Examining Access to Higher Education through Study Abroad

As I am writing my first blog post, I am still in Amherst, surrounded by all the familiar faces and places I’ve come to know, care for, and love in my past two years. I’m just one day away from the beginning of my fall semester and the beginning of my travels to a whole other country for the first time in my life. Within this day alone I’ve felt so much excitement, sadness, optimism, and genuine fear. Upon disclosing all of my increasingly overwhelming feelings to a dear friend, I was reminded of my journey to Amherst and all of the overwhelming feelings I had then.

My first year at Amherst began with the longest and most exhausting flights I have ever been on. After, I had to undergo the particular stress that is the Peter Pan Bus line to arrive late at night in my then unfamiliar first-year dorm. I cleaned my room, unpacked my suitcases, and went to sleep as soon as I could. When I woke up the next day, I was greeted by startling and aggressively peppy Orientation Leaders who peppered the quad with a belated welcome for me, but one that was right on time for others in my class and their families. The moments of joy students and their families had during move-in made real for me the intense emotion I was holding on to since beginning my travels to Amherst. I had been feeling fear and excitement and loneliness and uncertainty and, above all else, confoundment.

My journey to Amherst did not begin with my flights prior to my first fall. Instead, my journey began seven years prior with my admittance to the San Antonio Young Women’s Leadership Academy (YWLA), an all-girls college-preparatory charter school. The YWLA provided me with experiences and opportunities I otherwise would not have had at the public schools in my zip code and is one of the biggest reasons why I am at Amherst currently. My time at the YWLA was difficult and, even though it was a college-preparatory school, there were often times I doubted that I would actually make it to college.
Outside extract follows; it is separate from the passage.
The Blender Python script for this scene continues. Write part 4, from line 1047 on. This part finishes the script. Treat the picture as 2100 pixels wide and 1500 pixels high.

What I realized during my physical travel to Amherst was that I had, indeed, “made it” to college. I was finally doing what my family, my community, and I had been striving for and preparing for during my seven years at the YWLA and it scared me more than I had ever been scared in my life.

Lea overlooking a valley in Amherst

Lea at the beginning of her second year at Amherst.

All of that is to say I’ve spent two years at Amherst and have continued to “make it.” My flights to Amherst were a culmination of confoundment and fear of the uncertainty of where I was goingMe at the beginning of my second year at Amherst

and now, with some of the same family and community that it took to get me to Amherst and some new family, community, and self, I am faced with the same confoundment and fear I felt when I flew to Amherst for my first year. I’m afraid because I feel like I am embarking on another first-year with a dreaded flight I’m taking on my own with only some suitcases and the unknown, and I’m utterly confounded because I’m traveling outside of the country for the first time in my life to study at another institution. It is amazing to think about the times I thought that I wouldn’t even get to college and to know that I’m about to study abroad with so much institutional support.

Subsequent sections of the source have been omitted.